A dos años exactos de aquel liderazgo espontáneo sobre millares de personas asustadas razonablemente por la inseguridad, no sólo las cosas se ven distintas: también pueden decirse. Discutir, desconfiar y discrepar con Blumberg y su programa de soluciones parecía en aquel abril de 2004 un acto de negación a la existencia del delito y, más aún, de insensibilidad ante el drama de un padre privado violentamente de su hijo. Intentar debatir con Blumberg y sus defensores era exponerse a la irritación y al desafuero.
Pareciera que el precio, altísimo, de que aquel hastío contra la inseguridad pudiera expresarse debía ser renunciar a toda discusión civil e institucional razonable de las propuestas de Blumberg, que tomaba lista a los legisladores en el Congreso, aporreaba a funcionarios personalmente o por la prensa e instaba a pronunciarse a unos y otros con multitudes callejeras como cuartel de reserva de sus ideas.
Pasó con los que iban a las marchas de Blumberg. Como pasó con los que pedían que se fueran todos en el 2001 para terminar votando los mismos nombres propios en el siguiente turno, o los que caceroleaban o rompían vidrios en los bancos de los depósitos acorralados y hoy atestan los mismos mostradores para depositar a plazo fijo. Esas multitudes que parecen dar la vida por un ideal de coyuntura duran lo que un gemido. Pero los efectos de los clivajes de su humor político nos quedan.

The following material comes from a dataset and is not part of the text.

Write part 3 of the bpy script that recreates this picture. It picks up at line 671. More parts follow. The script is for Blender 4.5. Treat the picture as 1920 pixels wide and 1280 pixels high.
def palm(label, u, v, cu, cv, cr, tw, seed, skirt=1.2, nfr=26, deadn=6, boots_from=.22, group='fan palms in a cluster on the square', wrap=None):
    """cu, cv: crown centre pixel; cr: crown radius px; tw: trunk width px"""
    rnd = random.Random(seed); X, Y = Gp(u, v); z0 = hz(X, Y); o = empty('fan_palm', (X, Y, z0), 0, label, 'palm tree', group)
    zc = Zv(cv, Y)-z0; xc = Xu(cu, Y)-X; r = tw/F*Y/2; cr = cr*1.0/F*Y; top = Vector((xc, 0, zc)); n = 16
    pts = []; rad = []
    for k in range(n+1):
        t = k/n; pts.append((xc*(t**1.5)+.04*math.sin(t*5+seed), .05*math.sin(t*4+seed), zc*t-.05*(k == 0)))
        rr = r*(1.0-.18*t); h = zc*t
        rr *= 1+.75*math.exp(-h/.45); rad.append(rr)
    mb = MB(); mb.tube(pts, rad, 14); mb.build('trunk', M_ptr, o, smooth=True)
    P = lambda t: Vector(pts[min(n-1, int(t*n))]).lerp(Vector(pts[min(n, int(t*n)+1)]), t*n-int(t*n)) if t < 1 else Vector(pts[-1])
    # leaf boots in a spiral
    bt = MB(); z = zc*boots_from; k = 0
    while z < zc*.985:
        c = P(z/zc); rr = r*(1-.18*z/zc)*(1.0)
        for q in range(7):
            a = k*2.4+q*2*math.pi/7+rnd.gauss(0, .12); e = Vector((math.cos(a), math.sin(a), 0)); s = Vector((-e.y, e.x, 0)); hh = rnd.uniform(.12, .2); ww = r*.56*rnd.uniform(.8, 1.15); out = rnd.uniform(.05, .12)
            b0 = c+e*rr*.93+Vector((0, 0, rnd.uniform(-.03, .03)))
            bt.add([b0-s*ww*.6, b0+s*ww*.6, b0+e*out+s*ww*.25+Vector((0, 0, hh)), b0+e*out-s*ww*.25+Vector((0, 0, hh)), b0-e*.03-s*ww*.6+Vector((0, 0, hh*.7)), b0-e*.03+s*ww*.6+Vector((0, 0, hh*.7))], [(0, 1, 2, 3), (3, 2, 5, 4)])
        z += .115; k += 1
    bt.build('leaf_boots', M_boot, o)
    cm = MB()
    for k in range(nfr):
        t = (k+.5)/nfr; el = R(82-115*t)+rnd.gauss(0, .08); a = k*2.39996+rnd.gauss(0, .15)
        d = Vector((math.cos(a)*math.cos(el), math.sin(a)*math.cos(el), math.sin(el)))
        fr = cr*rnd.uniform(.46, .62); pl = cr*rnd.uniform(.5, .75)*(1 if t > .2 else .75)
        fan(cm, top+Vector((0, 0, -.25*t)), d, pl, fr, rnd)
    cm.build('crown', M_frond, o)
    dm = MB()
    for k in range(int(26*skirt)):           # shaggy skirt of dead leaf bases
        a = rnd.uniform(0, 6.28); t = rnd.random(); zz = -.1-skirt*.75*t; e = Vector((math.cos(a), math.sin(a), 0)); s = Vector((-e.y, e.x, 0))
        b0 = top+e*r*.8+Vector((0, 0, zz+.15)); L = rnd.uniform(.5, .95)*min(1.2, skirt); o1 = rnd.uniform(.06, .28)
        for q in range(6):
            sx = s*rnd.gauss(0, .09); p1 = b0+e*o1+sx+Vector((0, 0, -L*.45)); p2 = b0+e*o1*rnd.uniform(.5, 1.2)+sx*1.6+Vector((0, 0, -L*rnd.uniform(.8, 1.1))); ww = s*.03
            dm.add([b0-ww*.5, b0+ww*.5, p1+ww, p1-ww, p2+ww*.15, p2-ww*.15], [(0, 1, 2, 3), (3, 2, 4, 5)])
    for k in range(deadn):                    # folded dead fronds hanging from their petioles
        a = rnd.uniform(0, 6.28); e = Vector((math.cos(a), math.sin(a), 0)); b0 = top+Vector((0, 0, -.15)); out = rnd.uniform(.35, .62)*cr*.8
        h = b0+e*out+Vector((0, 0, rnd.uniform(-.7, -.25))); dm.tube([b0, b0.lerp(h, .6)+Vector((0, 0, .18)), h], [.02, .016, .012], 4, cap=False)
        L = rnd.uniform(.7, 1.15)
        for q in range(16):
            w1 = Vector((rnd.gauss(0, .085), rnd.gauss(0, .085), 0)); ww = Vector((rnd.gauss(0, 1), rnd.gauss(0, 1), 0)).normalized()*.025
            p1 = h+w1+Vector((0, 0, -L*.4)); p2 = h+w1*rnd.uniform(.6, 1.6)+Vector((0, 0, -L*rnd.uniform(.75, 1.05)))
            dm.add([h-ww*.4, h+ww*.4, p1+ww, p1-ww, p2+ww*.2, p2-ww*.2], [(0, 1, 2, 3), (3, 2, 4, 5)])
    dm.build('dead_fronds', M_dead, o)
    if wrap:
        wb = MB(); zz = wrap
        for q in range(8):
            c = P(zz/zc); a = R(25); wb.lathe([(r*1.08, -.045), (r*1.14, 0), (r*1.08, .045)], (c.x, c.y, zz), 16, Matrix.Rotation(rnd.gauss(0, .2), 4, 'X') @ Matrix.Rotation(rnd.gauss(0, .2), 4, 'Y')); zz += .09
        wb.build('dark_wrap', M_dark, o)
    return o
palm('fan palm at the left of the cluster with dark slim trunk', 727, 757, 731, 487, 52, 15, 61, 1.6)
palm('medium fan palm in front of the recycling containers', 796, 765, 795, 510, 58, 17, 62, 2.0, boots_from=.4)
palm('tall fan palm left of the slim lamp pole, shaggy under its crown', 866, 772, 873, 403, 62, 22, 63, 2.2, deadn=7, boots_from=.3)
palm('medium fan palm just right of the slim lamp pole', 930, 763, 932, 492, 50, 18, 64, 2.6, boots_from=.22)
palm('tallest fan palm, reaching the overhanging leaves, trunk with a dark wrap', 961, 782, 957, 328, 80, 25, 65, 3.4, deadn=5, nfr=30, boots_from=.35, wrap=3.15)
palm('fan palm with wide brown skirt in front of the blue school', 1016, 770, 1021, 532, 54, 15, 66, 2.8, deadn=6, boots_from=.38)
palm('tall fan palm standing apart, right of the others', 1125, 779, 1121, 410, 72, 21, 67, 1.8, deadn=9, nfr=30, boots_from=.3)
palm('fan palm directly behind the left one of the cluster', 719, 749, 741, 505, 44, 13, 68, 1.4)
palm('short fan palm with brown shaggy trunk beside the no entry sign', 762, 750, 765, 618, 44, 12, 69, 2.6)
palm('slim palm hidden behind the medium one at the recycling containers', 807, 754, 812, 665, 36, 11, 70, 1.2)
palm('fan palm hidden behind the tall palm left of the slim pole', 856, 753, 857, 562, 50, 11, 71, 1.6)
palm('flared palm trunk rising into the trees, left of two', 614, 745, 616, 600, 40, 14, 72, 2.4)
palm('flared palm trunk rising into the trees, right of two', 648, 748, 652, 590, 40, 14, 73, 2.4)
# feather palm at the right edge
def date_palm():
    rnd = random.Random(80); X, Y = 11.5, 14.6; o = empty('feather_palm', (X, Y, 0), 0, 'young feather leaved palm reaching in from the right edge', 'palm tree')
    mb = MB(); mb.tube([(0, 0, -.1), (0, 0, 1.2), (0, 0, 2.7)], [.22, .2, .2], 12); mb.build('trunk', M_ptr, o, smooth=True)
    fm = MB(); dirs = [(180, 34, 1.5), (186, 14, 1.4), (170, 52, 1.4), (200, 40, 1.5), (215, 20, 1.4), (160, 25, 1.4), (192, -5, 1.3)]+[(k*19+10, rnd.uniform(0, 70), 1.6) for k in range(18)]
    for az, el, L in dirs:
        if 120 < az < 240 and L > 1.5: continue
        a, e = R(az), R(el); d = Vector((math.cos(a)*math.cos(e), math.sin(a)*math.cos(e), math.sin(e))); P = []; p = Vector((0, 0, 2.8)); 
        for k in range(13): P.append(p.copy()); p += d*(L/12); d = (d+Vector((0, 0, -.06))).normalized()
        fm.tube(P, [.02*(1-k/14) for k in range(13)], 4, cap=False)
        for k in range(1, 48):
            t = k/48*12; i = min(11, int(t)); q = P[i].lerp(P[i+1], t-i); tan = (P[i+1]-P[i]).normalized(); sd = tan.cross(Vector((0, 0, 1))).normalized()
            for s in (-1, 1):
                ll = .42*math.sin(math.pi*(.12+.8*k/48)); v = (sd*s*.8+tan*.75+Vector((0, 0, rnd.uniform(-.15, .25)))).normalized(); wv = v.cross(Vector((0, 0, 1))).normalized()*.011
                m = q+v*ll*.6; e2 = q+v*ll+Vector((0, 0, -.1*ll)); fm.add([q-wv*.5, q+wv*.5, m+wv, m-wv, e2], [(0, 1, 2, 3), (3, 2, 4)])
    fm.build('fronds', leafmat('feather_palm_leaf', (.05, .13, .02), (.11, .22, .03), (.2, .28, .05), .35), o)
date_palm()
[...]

Como nos quedan, por ejemplo, las reformas introducidas al Código Penal por la eclosión Blumberg. Las consecuencias de haberlas aprobado casi a libro cerrado se ven continuamente. La semana pasada la Cámara del Crimen porteña declaró inconstitucional una que agravó las penas a personas juzgadas si tenían antecedentes por delitos cometidos con armas de fuego. En Rosario ya se vio que otra parte de esa reforma a las apuradas permitió el año pasado, por un efecto imprevisto, acelerar la excarcelación de personas que habían cometido ilícitos si no se encontraba el arma utilizada en el delito, por más que hubiera reconocimientos idóneos de esas personas. Típico tiro por la culata de una iniciativa sacada a los ponchazos.

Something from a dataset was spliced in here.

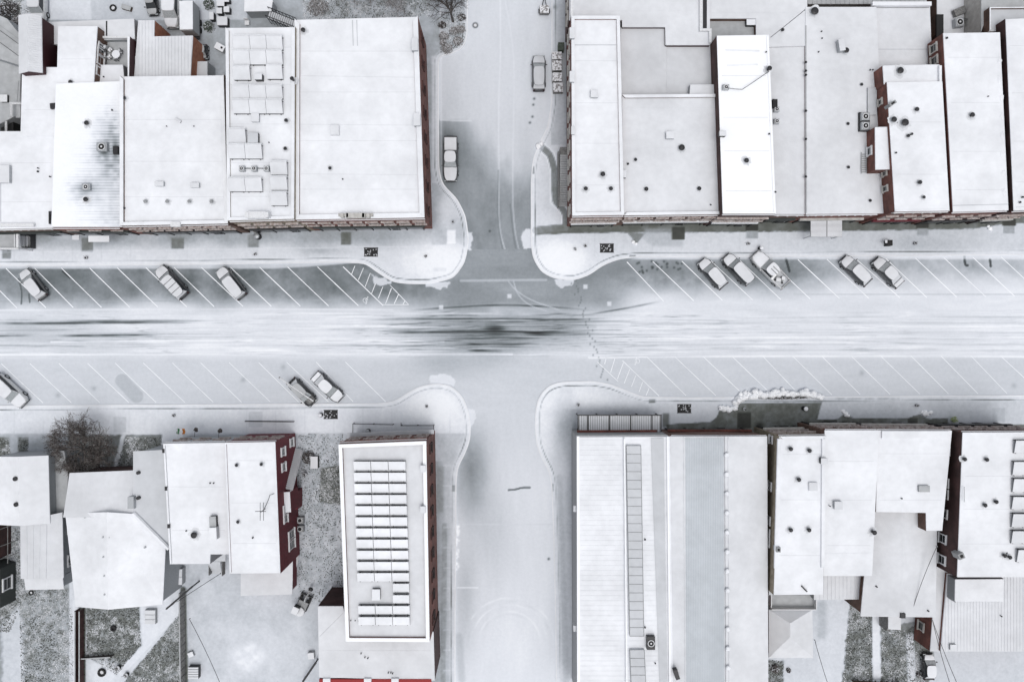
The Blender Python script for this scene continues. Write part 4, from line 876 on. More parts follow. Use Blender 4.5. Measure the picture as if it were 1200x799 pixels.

En los momentos de mayor efervescencia pública, vale tener en cuenta el carácter efímero de los fervores de las multitudes de la clase media argentina, para tomar de allí la valentía que -a veces- exige no tolerar con un silencio demagógico proyectos que se proponen como soluciones sin resolver nada. Buena parte de los que firmaron el petitorio Blumberg lo hicieron identificados con su dolor legítimo por el asesinato de Axel, pero sin tener remota idea de qué cambios proponía un hombre que no sólo no era especialista en seguridad pública sino que reconocía que hasta el crimen de su hijo ni siquiera leía los diarios.

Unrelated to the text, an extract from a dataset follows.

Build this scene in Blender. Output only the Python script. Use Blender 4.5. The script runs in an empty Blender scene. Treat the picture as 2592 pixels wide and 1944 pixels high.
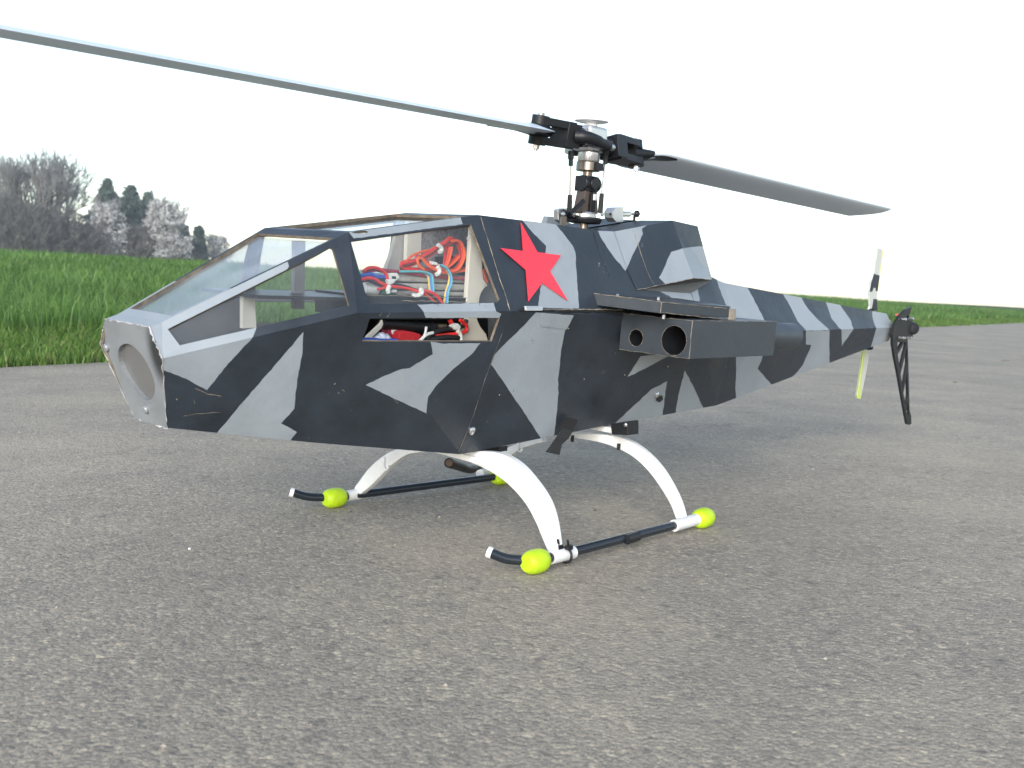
import bpy, bmesh, math, random
import numpy as np
from mathutils import Vector, Matrix
from mathutils.geometry import delaunay_2d_cdt
random.seed(7); RS = np.random.RandomState(11)
SC = bpy.context.scene
COL = SC.collection
H = 0.2                                   # lens height above the road, metres
# ------------------------------------------------------------------ camera
F_PX = 2600.0; PITCH = math.radians(5.3); ROLL = math.radians(2.29)
fw = Vector((0, math.cos(PITCH), -math.sin(PITCH))); rt0 = Vector((1, 0, 0)); up0 = rt0.cross(fw)
rt = rt0*math.cos(ROLL) + up0*math.sin(ROLL); up = -rt0*math.sin(ROLL) + up0*math.cos(ROLL)
cd = bpy.data.cameras.new('camera'); cam = bpy.data.objects.new('camera', cd); COL.objects.link(cam)
cam.matrix_world = Matrix(((rt.x, up.x, -fw.x, 0), (rt.y, up.y, -fw.y, 0), (rt.z, up.z, -fw.z, H), (0, 0, 0, 1)))
cd.sensor_width = 36; cd.lens = 36*F_PX/2592; cd.clip_start = 0.02; cd.clip_end = 3000
cd.dof.use_dof = True; cd.dof.focus_distance = 0.80; cd.dof.aperture_fstop = 22
SC.camera = cam
# ------------------------------------------------------------------ sky, sun, exposure
SUN_EL = math.radians(17); SUN_AZ = math.radians(190)      # azimuth clockwise from +Y: behind the photographer, a little left
w = bpy.data.worlds.new('World'); SC.world = w; w.use_nodes = True
nt = w.node_tree; bgn = nt.nodes['Background']
sky = nt.nodes.new('ShaderNodeTexSky'); sky.sky_type = 'NISHITA'; sky.sun_disc = False
sky.sun_elevation = SUN_EL; sky.sun_rotation = SUN_AZ; sky.air_density = 1.0; sky.dust_density = 0.6; sky.ozone_density = 1.0
hs = nt.nodes.new('ShaderNodeHueSaturation'); hs.inputs['Saturation'].default_value = 0.80
nt.links.new(sky.outputs[0], hs.inputs['Color']); nt.links.new(hs.outputs[0], bgn.inputs[0]); bgn.inputs[1].default_value = 0.13
sd = bpy.data.lights.new('sun', 'SUN'); sun = bpy.data.objects.new('sun', sd); COL.objects.link(sun)
sd.energy = 2.0; sd.angle = math.radians(40); sd.color = (1, .965, .92)
sun_dir = Vector((math.sin(SUN_AZ)*math.cos(SUN_EL), math.cos(SUN_AZ)*math.cos(SUN_EL), math.sin(SUN_EL)))
sun.rotation_euler = sun_dir.to_track_quat('Z', 'Y').to_euler()
SC.view_settings.view_transform = 'Standard'; SC.view_settings.look = 'None'; SC.view_settings.gamma = 1
SC.view_settings.use_curve_mapping = False; SC.view_settings.exposure = 1.25
SC.render.engine = 'CYCLES'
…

El endurecimiento de las penas, de las preventivas y de las excarcelaciones robustece una idea pobre y poco original: que la represión y el encierro pueden ser solución eficaz para una sociedad que no garantiza trabajo, educación, estabilidad y porvenir a millones de sus pobladores. Las leyes Blumberg van al fracaso porque, sin atender la causa del problema, no apuntan a la inseguridad sino a una parte de ella: la que sufren los que están incluidos en la sociedad. Esta fue una reforma concebida para los que, como canta el ahora hiperpopular Sabina, "tenemos el lujo de no tener hambre". Dejar de ver a los que sí la tienen como fuente de molestia y advertirlos como compatriotas con derecho al futuro es el camino para un combate serio contra la inseguridad. Que, por supuesto, es menos simplista que corregir algunas normas y exige de los incluidos un compromiso distinto al de un estado de ánimo pasajero.